High-Intensity Sweeteners

High-intensity sweeteners are commonly used as sugar substitutes or sugar alternatives because they are many times sweeter than sugar but contribute only a few to no calories when added to foods. High-intensity sweeteners, like all other ingredients added to food in the United States, must be safe for consumption.

What are high-intensity sweeteners?

High-intensity sweeteners are ingredients used to sweeten and enhance the flavor of foods. Because high-intensity sweeteners are many times sweeter than table sugar (sucrose), smaller amounts of high-intensity sweeteners are needed to achieve the same level of sweetness as sugar in food. People may choose to use high-intensity sweeteners in place of sugar for a number of reasons, including that they do not contribute calories or only contribute a few calories to the diet. High-intensity sweeteners also generally will not raise blood sugar levels.

How does FDA regulate the use of high-intensity sweeteners in food?

A high intensity sweetener is regulated as a food additive, unless its use as a sweetener is generally recognized as safe (GRAS).
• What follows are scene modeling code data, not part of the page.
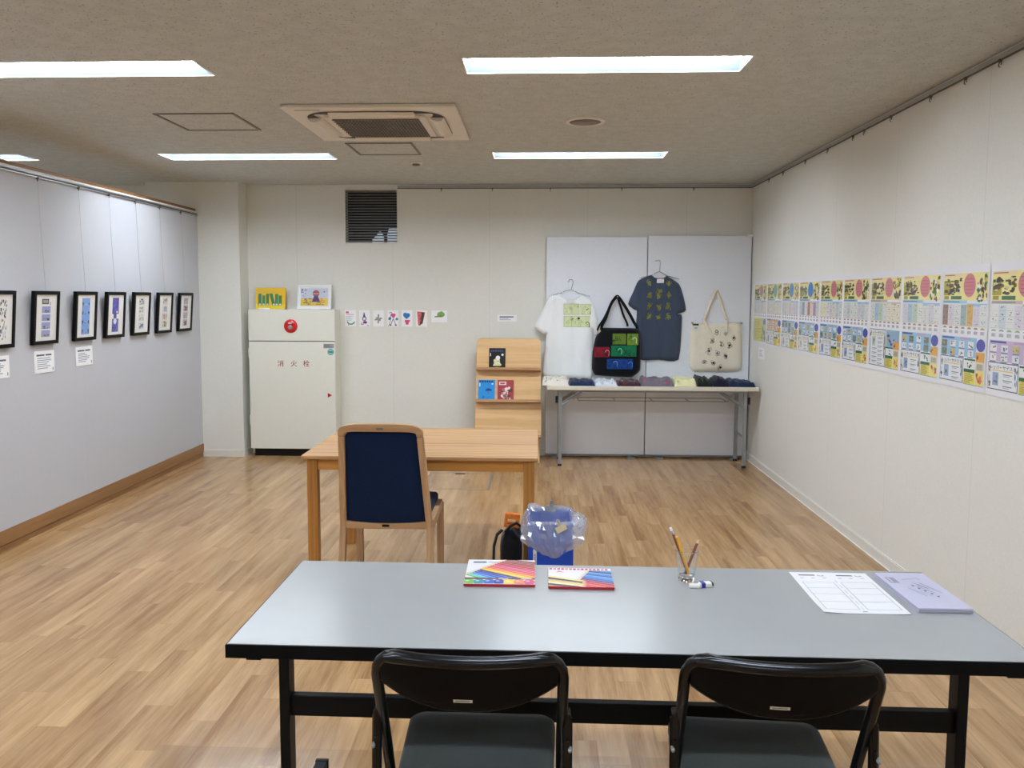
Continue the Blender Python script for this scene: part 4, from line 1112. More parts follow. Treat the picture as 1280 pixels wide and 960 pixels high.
for (x, z) in ((1.629, 1.169), (1.703, 1.162), (1.771, 1.122), (1.584, 1.087), (1.665, 1.067), (1.735, 1.05), (1.552, 0.999), (1.633, 0.986), (1.708, 0.952), (1.514, 0.91), (1.595, 0.89), (1.657, 0.85)):
    for _ in range(7):
        cx_, cz, r_ = x + rg.uniform(-.014, .014), z + rg.uniform(-.02, .02), rg.uniform(.005, .016); k0 = rg.uniform(0, 6)
        for q in range(5): a.line(cx_ + r_ * math.cos(k0 + q), cz + r_ * math.sin(k0 + q), cx_ + r_ * math.cos(k0 + q + 1), cz + r_ * math.sin(k0 + q + 1), .0022, (70, 66, 62), 2)
    if rg.random() < .45: a.circ(x + .004, z, .009, (34, 32, 32), 3)
a.build('printed_drawings', 'print_cloth', t_)
a = Art(drape(fr, .003)); a.rect(1.405, 1.185, 1.460, 1.232, (236, 236, 238), 4); a.rect(1.404, 1.232, 1.458, 1.246, (34, 34, 40), 5); a.rect(1.42, 1.205, 1.445, 1.211, (120, 120, 130), 6)
a.build('price_tag', 'print_matte', t_)
for x in (1.40, 1.842):
    tag(MB().box((x - .006, 7.655, 1.246), (x + .006, 7.699, 1.262)).build('binder_pin', 'steel_grey', bevel=.001), 'small pin holding the %s upper corner of the cream canvas bag' % ('left' if x < 1.6 else 'right'), 'pin')

# ------------------------------------------------------------------ far folding table
def far_table():
    x0, x1, y0, y1, zt = .078, 1.905, 7.235, 7.665, .712
    t_ = thing('folding_table', 'grey legged folding table with cream top, against the display boards', 'table', ((x0 + x1) / 2, 7.45, 0))
    MB().box((x0, y0, zt - .034), (x1, y1, zt)).build('tabletop', 'laminate_cream', t_, bevel=.003)
    MB().box((x0 + .09, y0 + .03, zt - .052), (x1 - .09, y0 + .05, zt - .034)).box((x0 + .09, y1 - .05, zt - .052), (x1 - .09, y1 - .03, zt - .034)).build('under_rail', 'steel_grey', t_)
    for x in (.194, 1.800):
        s_ = 1 if x < 1 else -1
        for y in (y0 + .05, y1 - .06):
            l = MB().box((x - .016, y - .012, .018), (x + .016, y + .012, zt - .036)).build('leg', 'steel_grey', t_, bevel=.004)
            MB().box((x - .017, y - .013, 0), (x + .017, y + .013, .02)).build('rubber_foot', 'black_rubber', l, bevel=.003)
            MB().tube([(x + s_ * .005, y, .53), (x + s_ * .17, y + .01, .635)], .009, 8).tube([(x + s_ * .02, y + .012, .555), (x + s_ * .19, y + .02, .655)], .007, 8).build('brace', 'steel_grey', t_)
        MB().tube([(x, y0 + .05, .27), (x, y1 - .035, .27)], .010, 8).build('cross_bar', 'steel_grey', t_)
        MB().box((x - s_ * .03 - .012, y0 + .045, .56), (x - s_ * .03 + .012, y0 + .06, .62)).build('lock_lever', 'black_rubber', t_)
    # wire shelf under the top
    mb = MB()
    for y in (7.34, 7.58): mb.tube([(.36, y, .575), (1.66, y, .575)], .0035, 6)
    for x in (.36, .68, 1.01, 1.33, 1.66): mb.tube([(x, 7.34, .572), (x, 7.58, .572)], .004, 6)
    mb.tube([(.36, 7.34, .575), (.30, 7.34, .66)], .004, 6).tube([(1.66, 7.34, .575), (1.72, 7.34, .66)], .004, 6)
    mb.build('wire_shelf', 'steel_grey', t_)
    return zt
ZT = far_table()

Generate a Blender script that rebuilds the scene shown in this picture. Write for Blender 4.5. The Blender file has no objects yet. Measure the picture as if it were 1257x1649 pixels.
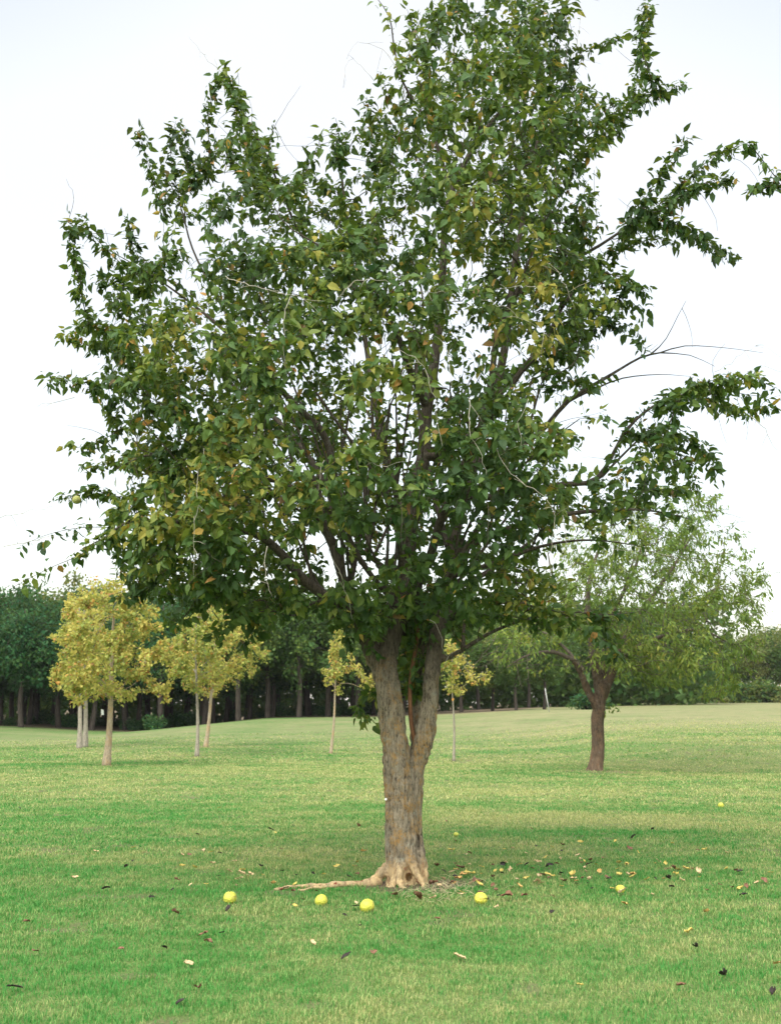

The use of a food additive must undergo premarket review and approval by FDA before it can be used in food. In contrast, use of a GRAS substance does not require premarket approval. Rather, the basis for a GRAS determination based on scientific procedures is that experts qualified by scientific training and experience to evaluate its safety conclude, based on publically available information, that the substance is safe under the conditions of its intended use. A company can make an independent GRAS determination for a substance with or without notifying FDA. Regardless of whether a substance is approved for use as a food additive or its use is determined to be GRAS, scientists must determine that it meets the safety standard of reasonable certainty of no harm under the intended conditions of its use. This standard of safety is defined in FDA’s regulations.

Which high-intensity sweeteners are permitted for use in food?

Six high-intensity sweeteners are FDA-approved as food additives in the United States: saccharin, aspartame, acesulfame potassium (Ace-K), sucralose,  neotame, and advantame.

GRAS notices have been submitted to FDA for two types of high-intensity sweeteners (certain steviol glycosides obtained from the leaves of the stevia plant (Stevia rebaudiana (Bertoni) Bertoni) and extracts obtained from Siraitia grosvenorii Swingle fruit, also known as Luo Han Guo or monk fruit).

In what foods are high-intensity sweeteners typically found?

High-intensity sweeteners are widely used in foods and beverages marketed as “sugar-free” or “diet,” including baked goods, soft drinks, powdered drink mixes, candy, puddings, canned foods, jams and jellies, dairy products, and scores of other foods and beverages.

How do I know if high-intensity sweeteners are used in a particular food product?

Consumers can identify the presence of high-intensity sweeteners by name in the ingredient list on food product labels.

Are high-intensity sweeteners safe to eat?

Based on the available scientific evidence, the agency has concluded that the high-intensity sweeteners approved by FDA are safe for the general population under certain conditions of use. For certain highly-purified steviol glycosides and extracts obtained from monk fruit, FDA has not questioned the notifiers’ GRAS determinations under the intended conditions of use described in the GRAS notices submitted to FDA.